We are going to have the confidence to re-establish projects and follow the children’s lead for as long as is needed. Marsham Street tested this recently building on the children’s great interest in fish. This led to a trip to the fish market to see the crabs and fish and then to the pet shop to choose their own fish. When staff members got worried that the fish tank had not been cleaned and was not ready for fish , we made the cleaning part of the project and got the children involved, adding solution, cleaning the filter and arranging the ornaments to create a fish palace. The experience was deeper, the concentration was intense and the language luscious.

We will strengthen the role of pedagogical mediator, something that merited quite a lot of debate in Italy.  It’s the means by which we mediate the learning of staff. So we probe and question in order to build a culture of enquiry not just accepting what has been told to you with no understanding of why.

There were some amazing art work where children had a voice. Warwick is now currently reflecting this by planning an ‘Art Gallery’ in the dining room. The children will visit the Tate and use their learning to plan their our own gallery. We will give them the opportunity to make a variety of art from wire sculptures to painting; anything they think art could be. Who knows  the children may discover a new form of art altogether!

Why should we attend?

People were very interested in what we were doing, and it was a testament to the organisations culture of questioning that all of us were willing to confidently contribute and debate.

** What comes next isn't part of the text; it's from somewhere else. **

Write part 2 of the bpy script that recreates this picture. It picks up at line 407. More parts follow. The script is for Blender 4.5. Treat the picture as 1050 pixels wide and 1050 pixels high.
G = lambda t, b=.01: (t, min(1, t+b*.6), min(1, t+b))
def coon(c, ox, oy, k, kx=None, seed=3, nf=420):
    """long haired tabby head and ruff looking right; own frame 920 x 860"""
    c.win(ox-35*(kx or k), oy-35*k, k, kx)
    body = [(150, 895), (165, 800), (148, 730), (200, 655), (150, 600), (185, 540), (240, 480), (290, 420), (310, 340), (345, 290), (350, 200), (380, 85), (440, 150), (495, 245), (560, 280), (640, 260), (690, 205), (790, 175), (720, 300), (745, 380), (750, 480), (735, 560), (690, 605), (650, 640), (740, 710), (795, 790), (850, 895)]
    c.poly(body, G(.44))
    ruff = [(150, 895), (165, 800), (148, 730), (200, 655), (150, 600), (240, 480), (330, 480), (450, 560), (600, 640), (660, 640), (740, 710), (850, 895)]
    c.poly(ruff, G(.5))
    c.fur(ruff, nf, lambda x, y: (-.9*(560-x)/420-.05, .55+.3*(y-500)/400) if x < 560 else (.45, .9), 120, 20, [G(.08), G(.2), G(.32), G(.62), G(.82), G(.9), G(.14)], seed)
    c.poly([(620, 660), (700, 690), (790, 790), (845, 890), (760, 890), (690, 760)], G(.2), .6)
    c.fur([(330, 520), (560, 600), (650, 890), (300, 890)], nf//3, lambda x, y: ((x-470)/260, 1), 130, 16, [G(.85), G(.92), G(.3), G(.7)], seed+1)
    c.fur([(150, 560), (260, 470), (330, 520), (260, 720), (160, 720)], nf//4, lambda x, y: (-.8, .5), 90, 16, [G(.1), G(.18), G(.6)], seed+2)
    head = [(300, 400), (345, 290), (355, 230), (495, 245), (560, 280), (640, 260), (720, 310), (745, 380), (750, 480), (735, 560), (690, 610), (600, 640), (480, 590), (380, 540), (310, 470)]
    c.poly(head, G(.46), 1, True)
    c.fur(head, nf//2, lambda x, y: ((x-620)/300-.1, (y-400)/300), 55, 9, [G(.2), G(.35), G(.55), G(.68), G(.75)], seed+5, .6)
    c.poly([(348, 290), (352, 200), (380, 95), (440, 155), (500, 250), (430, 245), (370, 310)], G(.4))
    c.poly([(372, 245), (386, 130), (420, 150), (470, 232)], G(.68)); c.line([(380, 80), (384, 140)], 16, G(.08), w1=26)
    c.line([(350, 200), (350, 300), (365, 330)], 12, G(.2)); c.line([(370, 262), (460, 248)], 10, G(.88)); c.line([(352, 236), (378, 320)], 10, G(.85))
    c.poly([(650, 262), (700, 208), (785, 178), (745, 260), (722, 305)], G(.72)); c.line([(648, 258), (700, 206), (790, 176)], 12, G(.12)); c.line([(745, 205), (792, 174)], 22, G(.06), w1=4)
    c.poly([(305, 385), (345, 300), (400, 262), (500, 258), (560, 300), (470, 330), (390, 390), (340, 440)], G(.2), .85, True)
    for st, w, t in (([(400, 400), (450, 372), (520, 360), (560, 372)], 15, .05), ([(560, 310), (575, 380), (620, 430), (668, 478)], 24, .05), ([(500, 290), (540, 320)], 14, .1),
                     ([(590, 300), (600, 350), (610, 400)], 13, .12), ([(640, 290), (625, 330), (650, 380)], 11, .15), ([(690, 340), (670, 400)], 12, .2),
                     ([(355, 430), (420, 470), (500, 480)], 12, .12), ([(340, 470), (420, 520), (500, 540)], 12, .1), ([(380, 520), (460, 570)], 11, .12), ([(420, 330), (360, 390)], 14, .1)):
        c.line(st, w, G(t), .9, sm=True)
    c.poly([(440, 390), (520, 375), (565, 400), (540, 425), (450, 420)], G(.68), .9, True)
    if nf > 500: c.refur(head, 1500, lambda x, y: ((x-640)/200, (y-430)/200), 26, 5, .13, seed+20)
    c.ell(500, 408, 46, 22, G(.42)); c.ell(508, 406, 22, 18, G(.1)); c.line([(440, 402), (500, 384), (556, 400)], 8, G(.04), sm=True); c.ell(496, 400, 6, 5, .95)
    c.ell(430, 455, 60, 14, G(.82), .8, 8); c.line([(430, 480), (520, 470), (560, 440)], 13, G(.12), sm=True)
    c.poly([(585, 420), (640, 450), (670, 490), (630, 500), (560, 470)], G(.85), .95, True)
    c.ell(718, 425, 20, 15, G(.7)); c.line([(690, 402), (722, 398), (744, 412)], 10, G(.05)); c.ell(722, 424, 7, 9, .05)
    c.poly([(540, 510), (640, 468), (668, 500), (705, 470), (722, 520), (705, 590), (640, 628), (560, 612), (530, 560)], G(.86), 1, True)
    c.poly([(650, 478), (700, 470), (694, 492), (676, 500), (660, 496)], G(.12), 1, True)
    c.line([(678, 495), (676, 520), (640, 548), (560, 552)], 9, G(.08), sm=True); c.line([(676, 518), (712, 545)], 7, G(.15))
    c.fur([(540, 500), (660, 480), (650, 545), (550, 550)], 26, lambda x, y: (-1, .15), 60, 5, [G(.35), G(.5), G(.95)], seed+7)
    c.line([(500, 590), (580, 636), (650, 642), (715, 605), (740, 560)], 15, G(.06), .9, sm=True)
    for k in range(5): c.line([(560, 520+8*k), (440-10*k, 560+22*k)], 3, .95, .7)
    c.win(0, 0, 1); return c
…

”…LEYF is really ahead of the game and the LEYF pedagogy really captures great experiences and outcomes for children for leaders and teachers to follow.”  Leonie 

”It is a rewarding experience for colleagues to attend ECCERA conference because of its wider perspective to Early Years. It gives a sense of pride to be part of a sector that is in constant evolution. It is a good opportunity to keep knowledge refreshed and up to date, reminding us of the important impact that we have in society and in children’s lives. What I have learned is to better understand children needs and to hear their voices in order to be an ambassador for them. I believe that I became even more child centred and reflective in my setting practice.”  Selamawi

”For me, the highlight of the whole trip was to spend an entire week talking about pedagogy, quality and children. No talk of occupancy or budgets, but a full focus on children’s learning. Meeting so many international colleagues, and finding out about their own struggles and successes within their respective countries. It was a true show of solidarity, with a sector determined to take control of its own future.”  Mark

”Spending five days with June also gets all your questions answered on all things LEYF, the future for early years and is also lots of fun!”  Leonie

”I arrived back in my nursery full of enthusiasm and ideas. Working as a nursery manager  requires balancing the nursery business needs with the quality of children’s learning. The conference reinvigorated me, and reminded me of my passion for high quality early childhood education, as well as the role I play in making sure that our nurseries are the best places for learning for staff and children alike.”  Mark

Nothing more to say but thank you to each of you who brought the LEYF Teacher to life.